I called a plumber. He charged $250 to tell me that he could fix it next week for $1200. Even I have my limits. I threw the plumber out (nicely) and started watching YouTube. A week-long saga ensued, with multiple Home Depot runs to buy armfuls of fittings I didn’t quite understand, and later putty, trying to make mismatched parts fit without dripping. Turning my curbside water off and on—what I thought was a sensible precaution—caused hammering that blew an underground valve and turned my front yard into a marsh.
And now this: my van, my escape pod, my portal into mountain life.

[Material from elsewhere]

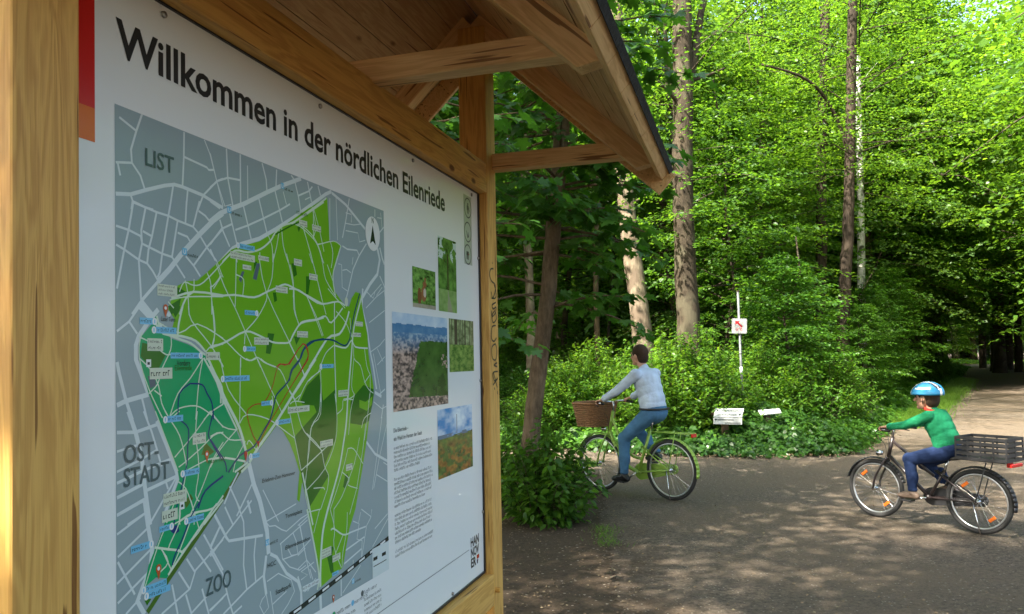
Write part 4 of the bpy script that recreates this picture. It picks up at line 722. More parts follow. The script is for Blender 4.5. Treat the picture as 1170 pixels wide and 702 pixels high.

Plumbing has followed me here.
—A frenzy of troubleshooting ensues. I call my dad. I’m 44 years old, but dad still knows everything. I send him photos and videos. A cap is leaking under the the vehicle, below the shower. Back in the van, I find half an inch of water pooled in the bathroom. That’s frightening, indicative of a more serious problem. Where is the water coming from? We run some experiments and conclude the toilet is leaking, although we’re not sure if it’s the fresh water supply or the outflow.
My calm, cool persona cracks. I fall into the pit of self-loathing. I didn’t come out here for plumbing. I hate vans. I hate travel. I want to be in a tent—a fantasy of escape, nested like a stacking doll within the escape fantasy I’m already living.
My dad thinks I can fix this. I’d rather pay someone than spend an afternoon dealing with this, but the nearest RV servicer I can find is 30 miles away. This is supposed to be our day.
“Let’s take a break,” Hannah says.
—We make a stressful drive north on Highway 89, deep into Tahoe National Forest, away from RV service shops and from cell reception. We spend twenty minutes trying to find a quiet lakeside spot along Prosser Reservoir, but can’t public access. We return to the highway and keep driving, but no spot looks appealing. My phone indicates that we’ll cross the Little Truckee River in seven miles. I’m not comfortable driving that far into the forest with a malfunctioning van, but we do it anyway. My last bar of cell phone service vanishes.
We finally cross the river, and the spot is indeed heavenly: a convenient gravel turnoff, with secluded copses of trees along the banks of a shallow, babbling river. We set up camp chairs in the shade and eat our sandwiches. I listen to the silence. Gradually, the dark emotions drain away.
We run a few more experiments. The leak seems minor, it isn’t continuous, and it only manifests when the van is parked at certain angles. We can probably live with it. We’ll stay here for the night, broken plumbing and all.
—A delightful afternoon ensues. Time slows down. I plow through another pages of Macfarlane. Hannah alternates between Love & Will and climber Beth Rodden’s new memoir, about which I will write soon. We have leisurely conversations. The goodness of the day washes over me.
A phrase keeps surfacing in my mind: the earned life. It’s the title of a book by Marshall Goldsmith.
The earned life. I want life to be easy. I’m continually searching for ways to simplify, to eliminate complexities, to carve out time and space to live in a state of permanent fulfillment. It will never be that easy. Life never ceases presenting challenges, twists, and turns. There will always be plumbing.
A well-lived life has to be continually earned, over and over again, moment by moment.
As the sun goes down and Hannah and I button up the van for the night, I feel content. We have earned this afternoon together.